Die Botschaft ist in vielen Unternehmen schon angekommen: Sie setzen auf ein effizientes Risikomanagement. "Nur mit einer einheitlichen Prozesskette, die bei Geschäfts- wie Privatkunden bei der Risikofrüherkennung in Form einer Watchlist beginnt und beim gerichtlichen Mahnverfahren endet, können wir den Anforderungen des Collection Management gerecht werden", weiß Stefan Wiesweg, Abteilungsleiter Collection Management bei der DaimlerCrysler Bank AG. Das meint zunächst einmal, sämtliche internen und externen Datenquellen anzuzapfen und systematisch zu nutzen. Dazu steht den Unternehmen eine ganze Palette von Analyseverfahren zur Verfügung - von der Semiometrie über Scoring bis zum Neuromarketing. Rainer Woidich, Geschäftsführer der Experian Deutschland GmbH, warnt jedoch vor einer Statistikverliebtheit: "Nicht die Anzahl der Daten entscheidet, sondern ihre Relevanz für das jeweilige Unternehmen. Wie Daten also bewertet werden, ist das Wichtigste." Die Hamburger Electricitäts-Werke AG hat ein proaktives lernendes Inkassosystem entwickelt, um das Forderungsmanagement zu unterstützen. "Wir müssen dafür sorgen, dass die vorhandenen differenzierten Informationen richtig bewertet, geclustert und frühzeitig an die richtigen Stellen weitergeben werden", beschreibt Olaf Jobmann, Leiter Forderungsmanagement, seine Aufgabe.

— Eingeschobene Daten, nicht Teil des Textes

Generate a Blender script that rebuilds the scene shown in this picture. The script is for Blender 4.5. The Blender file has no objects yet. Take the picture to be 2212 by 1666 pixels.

Viele Unternehmen, so das Teilnehmerfazit, sehen sich hier auf dem richtigen Weg - wissen aber gleichzeitig, das bei der Unternehmensfinanzierung noch unerledigte Hausaufgaben warten: "Es ist davon auszugehen, dass ab 2006 die meisten Kreditnehmer mittels bankinternen Rating individuell nach der Bonität in Ratingklassen eingeteilt werden" pronostiziert Schulte-Mattler, rät aber gleichzeitig, Basel II als Chance zu sehen und zu nutzen. Denn eine Überprüfung der geforderten Parameter führt in den Unternehmen schließlich zu notwendigen Prozessoptimierungen. Auch Robert Froitzheim, Direcor Risk-/Portfoliomanagement bei der Deutsche Bank Privat- und Geschäftskunden AG ist sich sicher, dass Basel II die Kreditversorgung nicht verschlechtern, wohl aber verändern werde. Aber: "Mittelständische Unternehmen müssen lernen, ihre Kapitalstruktur strategisch zu optimieren, und zwar unter Einbezug vielfältiger Finanzierungsinstrumente", fordert Professor. Christoph J. Börner von der Universität Düsseldorf. Das aber verlangt vor allem von unternehmergeführten Unternehmen, sich stärker zu öffnen - für neue Kapitalgeber und neue Informationspflichten. Zwar wächst die Bedeutung alternativer Anbieter und neuer Finanzierungsformen - wie beispielsweise Forderungskauf, Factoring oder ABS - doch im internationalen Vergleich hat Deutschland noch erheblichen Aufholbedarf.
Insgesamt 14 Referenten präsentierten ihre theoretischen und praktischen Erfahrungen u. a. mit den neuen Richtlinien zur Eigenkapitalhinterlegung Basel II, mit alternativen Finanzierungsinstrumenten, Scoringsystemen und Datenpooling. Hans-Werner Scherer zieht eine positive Bilanz: "Der EOS Kongress 2005 hat gezeigt: Nach einer Zeit unternehmerischen Stillstands sind die Entscheider jetzt bereit die Herausforderungen der Zukunft anzunehmen. Der Kongress konnte Wege aufzeigen wie die Balance zwischen innovativen Wegen und effizientem Risikomanagement zu finden ist."